The world seems to be heading towards a severe crisis in nuclear arms control since the 1980s’ as U.S. President Donald Trump announced his decision that the U.S. will leave the Cold War era Intermediate-range Nuclear Forces (INF) treaty with Russia.

The 1987 Intermediate-range Nuclear Forces treaty, which banned ground-launch nuclear missiles with ranges from 500km to 5,500km and  has kept nuclear missiles out of Europe for three decades. “We’ll have to develop those weapons,” the president told reporters in Nevada after a rally. “We’re going to terminate the agreement and we’re going to pull out.”
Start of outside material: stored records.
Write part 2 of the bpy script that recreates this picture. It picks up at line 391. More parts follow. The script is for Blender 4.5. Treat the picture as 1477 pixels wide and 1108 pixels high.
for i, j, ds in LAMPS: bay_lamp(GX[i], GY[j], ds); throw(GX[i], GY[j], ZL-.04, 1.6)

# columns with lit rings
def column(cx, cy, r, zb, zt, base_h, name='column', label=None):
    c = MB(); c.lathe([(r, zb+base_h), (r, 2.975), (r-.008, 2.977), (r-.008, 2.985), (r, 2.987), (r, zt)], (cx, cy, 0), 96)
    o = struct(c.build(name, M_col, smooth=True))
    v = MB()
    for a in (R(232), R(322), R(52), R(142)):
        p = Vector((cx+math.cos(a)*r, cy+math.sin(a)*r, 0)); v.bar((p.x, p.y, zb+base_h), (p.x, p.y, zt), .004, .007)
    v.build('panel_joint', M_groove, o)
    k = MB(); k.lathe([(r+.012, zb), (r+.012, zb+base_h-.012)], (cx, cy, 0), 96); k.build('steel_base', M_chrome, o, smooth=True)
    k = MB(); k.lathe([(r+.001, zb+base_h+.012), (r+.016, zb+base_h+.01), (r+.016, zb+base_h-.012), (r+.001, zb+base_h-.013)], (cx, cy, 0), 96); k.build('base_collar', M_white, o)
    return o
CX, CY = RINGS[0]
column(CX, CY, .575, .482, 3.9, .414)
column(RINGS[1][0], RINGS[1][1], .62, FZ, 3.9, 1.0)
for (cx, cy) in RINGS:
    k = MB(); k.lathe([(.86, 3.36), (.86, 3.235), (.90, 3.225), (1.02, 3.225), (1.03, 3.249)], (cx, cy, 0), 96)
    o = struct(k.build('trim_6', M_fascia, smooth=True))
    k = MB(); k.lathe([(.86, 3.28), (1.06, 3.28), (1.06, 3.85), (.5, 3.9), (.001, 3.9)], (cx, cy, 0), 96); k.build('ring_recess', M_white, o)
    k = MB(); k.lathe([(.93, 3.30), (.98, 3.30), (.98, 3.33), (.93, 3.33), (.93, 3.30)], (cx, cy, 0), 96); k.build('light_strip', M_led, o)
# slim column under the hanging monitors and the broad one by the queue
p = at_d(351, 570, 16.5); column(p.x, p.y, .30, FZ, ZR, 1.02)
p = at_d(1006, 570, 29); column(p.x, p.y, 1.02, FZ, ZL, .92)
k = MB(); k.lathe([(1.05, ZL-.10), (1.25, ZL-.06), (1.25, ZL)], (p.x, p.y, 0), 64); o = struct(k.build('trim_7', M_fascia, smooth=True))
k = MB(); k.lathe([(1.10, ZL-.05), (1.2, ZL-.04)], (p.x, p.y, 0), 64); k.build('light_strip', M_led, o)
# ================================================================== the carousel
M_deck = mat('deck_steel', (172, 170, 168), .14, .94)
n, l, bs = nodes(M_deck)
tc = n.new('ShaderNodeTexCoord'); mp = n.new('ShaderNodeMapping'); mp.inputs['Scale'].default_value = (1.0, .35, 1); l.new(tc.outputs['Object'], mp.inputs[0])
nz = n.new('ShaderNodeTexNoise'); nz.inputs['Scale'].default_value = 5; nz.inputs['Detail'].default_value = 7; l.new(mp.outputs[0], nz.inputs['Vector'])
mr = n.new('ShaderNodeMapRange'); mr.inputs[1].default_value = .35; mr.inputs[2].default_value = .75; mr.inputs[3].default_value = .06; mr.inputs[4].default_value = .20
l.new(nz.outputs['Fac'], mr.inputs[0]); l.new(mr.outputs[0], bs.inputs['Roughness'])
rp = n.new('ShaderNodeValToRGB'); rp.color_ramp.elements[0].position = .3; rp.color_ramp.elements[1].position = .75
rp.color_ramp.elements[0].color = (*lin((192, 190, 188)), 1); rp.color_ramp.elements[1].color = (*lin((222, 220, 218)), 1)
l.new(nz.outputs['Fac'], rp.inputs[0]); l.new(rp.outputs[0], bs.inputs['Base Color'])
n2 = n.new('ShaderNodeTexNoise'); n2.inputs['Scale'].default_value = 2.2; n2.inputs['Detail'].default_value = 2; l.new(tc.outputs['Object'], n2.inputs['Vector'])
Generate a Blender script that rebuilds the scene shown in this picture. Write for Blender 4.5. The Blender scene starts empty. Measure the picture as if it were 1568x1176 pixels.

The treaty signed between then U.S. President Ronald Reagan and USSR President Mikhail Gorbachev, led to nearly 2,700 short- and medium-range missiles being eliminated, and an end to a dangerous standoff between U.S. Pershing and cruise missiles and Soviet SS-20 missiles in Europe.

The U.S. says Russia has been violating the INF agreement with the development and deployment of a new cruise missile. Donald Trump says the U.S. will “terminate” the 1987 INF after claiming that Russia had been noncompliant for years. “We’re the ones that have stayed in the agreement and we’ve honored the agreement but Russia has not unfortunately honored the agreement so we’re going to terminate [it].”

The move comes amid reports that U.S. national security adviser John Bolton has been pressuring the U.S. President to withdraw from the agreement due to Russia’s ongoing development of cruise missiles. Trump even hinted at nuclear escalation, saying, “If we get smart and if others get smart, and say ‘Let’s not develop these horrible nuclear weapons,’ I would be extremely happy with that. But as long as somebody’s violating that agreement then we’re not going to be the only ones to adhere to it.”

If the U.S. does withdraw from the treaty, it would take six months to take effect. But, Russia has been prompt to react to the announcement. Russian Deputy Foreign Minister Sergei Ryabkov said on Sunday that a unilateral U.S. withdrawal would be "very dangerous" and lead to a "military-technical" retaliation.

The treaty is "significant for international security and security in the sphere of nuclear arms, for the maintenance of strategic stability," he told state news agency Tass.

But the man who signed the treaty for Russia has also reacted to the news with trepidation. Former Soviet President Mikhail Gorbachev says Trump's plan to withdraw from the key Cold War nuclear weapons treaty is a reversal of efforts to achieve global nuclear disarmament.